When the government "shut down," I felt really angry about the announcement that public health officials are putting flu prevention programs on hold. I felt angry about the idea that national parks had closed, and that NASA might lose its launch windows for some of the space probes it wants to launch. 

When the Bureau of Labor Statistics failed to put out employment statistics, including the disability employment statistics, today, I yawned.

That raises the question: Are all of the statistical collection programs really necessary? If we get along fine without the statistics during the government shutdown, and the only loss is that some reporters have to look harder for story ideas, is that a sign that the government should consider axing a lot of those series of statistics?
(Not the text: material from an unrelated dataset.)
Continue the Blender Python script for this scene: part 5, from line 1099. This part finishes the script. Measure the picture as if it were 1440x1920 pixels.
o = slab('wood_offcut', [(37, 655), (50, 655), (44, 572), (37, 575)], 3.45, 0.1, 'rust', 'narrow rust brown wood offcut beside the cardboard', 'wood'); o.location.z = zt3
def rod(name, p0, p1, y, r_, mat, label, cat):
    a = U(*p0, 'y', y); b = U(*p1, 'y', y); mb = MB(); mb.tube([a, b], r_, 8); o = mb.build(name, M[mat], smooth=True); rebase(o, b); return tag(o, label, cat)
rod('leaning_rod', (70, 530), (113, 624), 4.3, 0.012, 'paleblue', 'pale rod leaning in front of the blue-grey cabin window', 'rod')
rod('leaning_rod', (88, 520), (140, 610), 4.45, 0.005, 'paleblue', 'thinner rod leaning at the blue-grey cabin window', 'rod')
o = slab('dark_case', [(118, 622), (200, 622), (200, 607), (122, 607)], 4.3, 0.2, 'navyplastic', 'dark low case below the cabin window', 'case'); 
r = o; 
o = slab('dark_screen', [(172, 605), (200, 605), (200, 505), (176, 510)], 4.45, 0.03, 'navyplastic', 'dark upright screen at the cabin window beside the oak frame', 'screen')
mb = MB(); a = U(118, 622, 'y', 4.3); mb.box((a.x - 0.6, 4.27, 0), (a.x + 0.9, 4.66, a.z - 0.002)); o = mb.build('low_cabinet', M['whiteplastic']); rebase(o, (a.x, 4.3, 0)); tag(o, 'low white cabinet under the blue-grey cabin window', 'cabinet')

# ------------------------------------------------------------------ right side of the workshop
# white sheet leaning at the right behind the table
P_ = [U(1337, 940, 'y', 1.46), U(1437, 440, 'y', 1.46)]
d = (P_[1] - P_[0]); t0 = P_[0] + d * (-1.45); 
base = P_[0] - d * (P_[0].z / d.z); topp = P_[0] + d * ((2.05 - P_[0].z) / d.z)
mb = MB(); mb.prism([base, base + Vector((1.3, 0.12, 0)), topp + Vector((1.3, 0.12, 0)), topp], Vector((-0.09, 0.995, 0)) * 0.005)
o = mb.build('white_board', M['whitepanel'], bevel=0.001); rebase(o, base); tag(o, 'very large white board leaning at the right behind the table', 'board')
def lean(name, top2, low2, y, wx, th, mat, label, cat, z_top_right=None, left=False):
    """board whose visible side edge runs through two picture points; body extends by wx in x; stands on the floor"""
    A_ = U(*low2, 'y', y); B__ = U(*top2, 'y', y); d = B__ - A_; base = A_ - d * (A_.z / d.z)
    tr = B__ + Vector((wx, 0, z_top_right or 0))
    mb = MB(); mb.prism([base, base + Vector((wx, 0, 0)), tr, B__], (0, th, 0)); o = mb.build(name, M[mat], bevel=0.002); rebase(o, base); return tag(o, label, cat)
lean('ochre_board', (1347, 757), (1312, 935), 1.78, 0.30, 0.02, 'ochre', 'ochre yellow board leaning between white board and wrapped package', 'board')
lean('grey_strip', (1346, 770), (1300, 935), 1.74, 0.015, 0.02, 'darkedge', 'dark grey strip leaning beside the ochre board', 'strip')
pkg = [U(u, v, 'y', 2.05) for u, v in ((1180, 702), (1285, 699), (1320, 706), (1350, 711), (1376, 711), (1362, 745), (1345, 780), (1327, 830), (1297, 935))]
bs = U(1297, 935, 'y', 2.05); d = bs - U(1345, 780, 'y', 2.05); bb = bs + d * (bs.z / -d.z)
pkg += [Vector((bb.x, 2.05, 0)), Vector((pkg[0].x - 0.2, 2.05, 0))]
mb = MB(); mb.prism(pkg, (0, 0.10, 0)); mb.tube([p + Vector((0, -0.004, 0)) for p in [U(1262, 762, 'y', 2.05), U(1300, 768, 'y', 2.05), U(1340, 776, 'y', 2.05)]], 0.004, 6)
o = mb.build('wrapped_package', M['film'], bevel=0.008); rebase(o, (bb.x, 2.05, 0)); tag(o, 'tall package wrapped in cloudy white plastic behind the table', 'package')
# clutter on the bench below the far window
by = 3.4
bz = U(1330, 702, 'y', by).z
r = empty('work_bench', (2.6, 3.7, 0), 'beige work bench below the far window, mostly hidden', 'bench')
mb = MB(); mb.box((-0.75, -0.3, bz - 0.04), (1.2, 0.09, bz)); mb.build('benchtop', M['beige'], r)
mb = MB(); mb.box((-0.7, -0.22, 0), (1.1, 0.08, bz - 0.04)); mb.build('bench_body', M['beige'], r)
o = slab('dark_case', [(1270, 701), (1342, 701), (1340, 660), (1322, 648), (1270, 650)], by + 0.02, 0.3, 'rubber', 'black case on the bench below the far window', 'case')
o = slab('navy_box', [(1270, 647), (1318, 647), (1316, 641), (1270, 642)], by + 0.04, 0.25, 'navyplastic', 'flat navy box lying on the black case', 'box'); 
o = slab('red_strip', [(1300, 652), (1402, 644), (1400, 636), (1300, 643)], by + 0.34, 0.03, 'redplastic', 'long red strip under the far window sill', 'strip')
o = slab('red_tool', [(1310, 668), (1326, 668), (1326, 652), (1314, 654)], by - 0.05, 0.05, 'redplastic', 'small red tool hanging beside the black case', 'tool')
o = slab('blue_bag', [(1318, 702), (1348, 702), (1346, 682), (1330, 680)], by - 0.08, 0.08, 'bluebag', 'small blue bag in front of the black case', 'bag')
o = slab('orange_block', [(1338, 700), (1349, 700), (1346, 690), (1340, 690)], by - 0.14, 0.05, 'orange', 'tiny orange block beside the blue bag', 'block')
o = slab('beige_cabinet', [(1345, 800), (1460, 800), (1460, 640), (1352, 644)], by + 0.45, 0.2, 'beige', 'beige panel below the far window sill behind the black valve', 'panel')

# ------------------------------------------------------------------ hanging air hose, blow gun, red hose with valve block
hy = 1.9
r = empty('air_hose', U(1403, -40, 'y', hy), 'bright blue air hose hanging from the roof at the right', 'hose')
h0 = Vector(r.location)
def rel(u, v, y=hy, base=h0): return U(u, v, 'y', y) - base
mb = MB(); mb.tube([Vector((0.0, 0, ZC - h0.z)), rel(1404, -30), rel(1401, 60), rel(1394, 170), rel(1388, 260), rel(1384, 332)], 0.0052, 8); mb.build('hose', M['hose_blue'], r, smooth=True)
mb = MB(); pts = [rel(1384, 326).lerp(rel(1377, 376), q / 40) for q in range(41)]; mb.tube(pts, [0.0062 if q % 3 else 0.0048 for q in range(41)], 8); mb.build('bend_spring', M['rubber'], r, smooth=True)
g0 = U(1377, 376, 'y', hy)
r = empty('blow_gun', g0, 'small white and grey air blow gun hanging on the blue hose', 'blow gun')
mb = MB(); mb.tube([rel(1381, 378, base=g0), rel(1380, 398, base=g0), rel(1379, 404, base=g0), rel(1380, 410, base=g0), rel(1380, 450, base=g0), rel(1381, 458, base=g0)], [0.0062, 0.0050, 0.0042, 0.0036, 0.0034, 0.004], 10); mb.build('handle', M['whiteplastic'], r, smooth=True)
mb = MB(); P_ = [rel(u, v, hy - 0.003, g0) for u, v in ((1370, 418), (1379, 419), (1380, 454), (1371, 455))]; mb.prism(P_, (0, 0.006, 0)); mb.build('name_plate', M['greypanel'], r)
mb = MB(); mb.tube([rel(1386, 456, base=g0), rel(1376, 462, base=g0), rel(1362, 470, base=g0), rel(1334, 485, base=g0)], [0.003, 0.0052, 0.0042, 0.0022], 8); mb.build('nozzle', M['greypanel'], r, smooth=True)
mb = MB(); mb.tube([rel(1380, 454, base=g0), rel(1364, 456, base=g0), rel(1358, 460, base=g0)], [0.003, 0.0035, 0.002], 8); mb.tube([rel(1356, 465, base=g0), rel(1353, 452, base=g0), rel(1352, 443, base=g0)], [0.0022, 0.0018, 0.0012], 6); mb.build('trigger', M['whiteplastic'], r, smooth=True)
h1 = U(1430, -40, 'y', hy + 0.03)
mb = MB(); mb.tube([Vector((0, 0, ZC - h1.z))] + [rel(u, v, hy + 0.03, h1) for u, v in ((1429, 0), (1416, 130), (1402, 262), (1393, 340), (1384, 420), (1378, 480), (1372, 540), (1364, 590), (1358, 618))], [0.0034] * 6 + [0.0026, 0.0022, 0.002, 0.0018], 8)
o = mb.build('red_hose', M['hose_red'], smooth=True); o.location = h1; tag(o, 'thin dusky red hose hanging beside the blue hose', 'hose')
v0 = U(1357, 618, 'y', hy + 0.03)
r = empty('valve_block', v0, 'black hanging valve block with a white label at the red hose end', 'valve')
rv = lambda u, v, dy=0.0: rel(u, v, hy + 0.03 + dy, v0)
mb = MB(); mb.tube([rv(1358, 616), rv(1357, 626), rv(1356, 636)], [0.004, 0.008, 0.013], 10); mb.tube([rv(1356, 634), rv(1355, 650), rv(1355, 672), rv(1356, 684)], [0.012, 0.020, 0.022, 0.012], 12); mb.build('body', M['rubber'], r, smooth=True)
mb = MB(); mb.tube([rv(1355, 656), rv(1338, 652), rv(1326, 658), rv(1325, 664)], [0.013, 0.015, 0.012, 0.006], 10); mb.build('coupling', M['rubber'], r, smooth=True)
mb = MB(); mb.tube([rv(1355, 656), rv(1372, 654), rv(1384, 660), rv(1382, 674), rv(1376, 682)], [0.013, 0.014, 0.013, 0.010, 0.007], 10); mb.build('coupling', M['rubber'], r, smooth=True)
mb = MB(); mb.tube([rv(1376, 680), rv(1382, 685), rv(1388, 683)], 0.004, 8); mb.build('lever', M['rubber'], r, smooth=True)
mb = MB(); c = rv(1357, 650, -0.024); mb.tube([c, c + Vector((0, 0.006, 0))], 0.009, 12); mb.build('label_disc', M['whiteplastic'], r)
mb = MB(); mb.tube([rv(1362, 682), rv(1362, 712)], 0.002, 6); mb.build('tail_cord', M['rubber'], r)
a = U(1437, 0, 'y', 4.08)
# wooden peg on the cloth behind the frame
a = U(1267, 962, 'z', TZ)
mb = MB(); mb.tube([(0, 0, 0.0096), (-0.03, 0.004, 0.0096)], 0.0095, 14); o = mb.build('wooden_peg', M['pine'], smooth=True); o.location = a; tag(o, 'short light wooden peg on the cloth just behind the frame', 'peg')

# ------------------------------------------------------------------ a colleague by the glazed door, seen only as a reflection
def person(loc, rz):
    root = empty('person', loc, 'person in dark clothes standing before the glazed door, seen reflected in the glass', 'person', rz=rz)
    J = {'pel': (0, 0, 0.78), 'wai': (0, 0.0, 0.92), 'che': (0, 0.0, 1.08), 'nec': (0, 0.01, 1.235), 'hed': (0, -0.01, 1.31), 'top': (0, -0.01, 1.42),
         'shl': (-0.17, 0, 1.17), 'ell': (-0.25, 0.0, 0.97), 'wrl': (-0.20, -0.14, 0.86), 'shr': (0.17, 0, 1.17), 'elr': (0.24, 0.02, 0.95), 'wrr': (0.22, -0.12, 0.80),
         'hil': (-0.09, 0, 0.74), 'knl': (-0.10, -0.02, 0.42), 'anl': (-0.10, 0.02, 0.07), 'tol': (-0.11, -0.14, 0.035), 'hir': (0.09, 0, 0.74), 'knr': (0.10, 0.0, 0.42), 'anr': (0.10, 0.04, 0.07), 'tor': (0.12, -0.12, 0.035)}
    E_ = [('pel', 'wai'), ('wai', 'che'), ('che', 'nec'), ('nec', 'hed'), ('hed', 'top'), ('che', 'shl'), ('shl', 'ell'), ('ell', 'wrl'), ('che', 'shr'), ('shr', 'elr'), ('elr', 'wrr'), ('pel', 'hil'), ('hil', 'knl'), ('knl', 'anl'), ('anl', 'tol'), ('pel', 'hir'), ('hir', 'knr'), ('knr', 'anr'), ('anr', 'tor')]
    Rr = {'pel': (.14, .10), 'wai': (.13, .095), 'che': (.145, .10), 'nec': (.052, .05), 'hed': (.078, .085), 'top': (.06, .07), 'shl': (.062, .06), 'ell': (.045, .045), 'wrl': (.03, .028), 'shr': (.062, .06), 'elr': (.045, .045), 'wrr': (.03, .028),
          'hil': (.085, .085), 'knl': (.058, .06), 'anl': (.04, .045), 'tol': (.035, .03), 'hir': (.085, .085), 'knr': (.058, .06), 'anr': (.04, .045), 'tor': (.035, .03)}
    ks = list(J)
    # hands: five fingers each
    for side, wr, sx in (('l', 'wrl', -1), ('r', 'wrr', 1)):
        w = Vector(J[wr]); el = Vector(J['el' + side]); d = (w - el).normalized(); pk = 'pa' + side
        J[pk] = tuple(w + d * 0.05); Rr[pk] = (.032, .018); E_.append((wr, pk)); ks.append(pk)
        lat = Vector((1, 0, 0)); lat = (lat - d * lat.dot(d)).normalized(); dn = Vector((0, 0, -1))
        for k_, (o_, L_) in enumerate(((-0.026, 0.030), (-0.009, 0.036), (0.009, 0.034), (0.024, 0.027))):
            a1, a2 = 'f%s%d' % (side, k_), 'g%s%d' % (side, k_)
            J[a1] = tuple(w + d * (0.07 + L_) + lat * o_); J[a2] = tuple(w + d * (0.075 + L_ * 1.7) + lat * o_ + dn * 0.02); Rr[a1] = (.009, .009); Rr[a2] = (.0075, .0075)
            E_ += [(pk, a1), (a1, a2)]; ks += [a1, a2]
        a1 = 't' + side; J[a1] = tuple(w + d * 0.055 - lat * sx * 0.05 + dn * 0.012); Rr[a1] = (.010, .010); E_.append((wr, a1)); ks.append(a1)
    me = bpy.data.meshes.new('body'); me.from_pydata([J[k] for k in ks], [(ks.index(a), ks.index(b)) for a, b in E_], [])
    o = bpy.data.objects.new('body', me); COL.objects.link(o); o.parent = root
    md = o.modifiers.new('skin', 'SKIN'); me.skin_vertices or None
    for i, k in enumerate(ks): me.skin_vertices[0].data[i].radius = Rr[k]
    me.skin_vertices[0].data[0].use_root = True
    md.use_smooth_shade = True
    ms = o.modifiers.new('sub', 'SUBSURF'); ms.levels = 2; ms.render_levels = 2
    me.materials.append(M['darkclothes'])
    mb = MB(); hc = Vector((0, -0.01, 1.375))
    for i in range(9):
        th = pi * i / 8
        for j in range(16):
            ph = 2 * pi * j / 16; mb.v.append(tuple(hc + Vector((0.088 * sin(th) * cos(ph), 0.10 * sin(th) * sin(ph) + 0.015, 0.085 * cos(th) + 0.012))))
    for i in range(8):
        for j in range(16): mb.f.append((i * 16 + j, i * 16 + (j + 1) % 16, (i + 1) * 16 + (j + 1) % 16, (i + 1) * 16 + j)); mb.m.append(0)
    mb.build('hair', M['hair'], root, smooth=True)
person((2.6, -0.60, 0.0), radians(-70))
If private for-profit and nonprofit organizations are the major users of those statistics, could the government sell the statistical collection program to, say, ADP or Manpower and let the private company get the organizational users to pay for the data collection programs?

If the problem is that only the government has the antitrust freedom to conduct such a survey, could the government, once again, privatize the data collection effort, but put the effort under just enough government oversight to clear away the antitrust concerns?

Regardless, it seems clear that, as nice, intelligent and generally admirable as the people involved in the programs that have actually shut down during the "shutdown" might be, those programs should rank high on the list of targets for holding down government spending.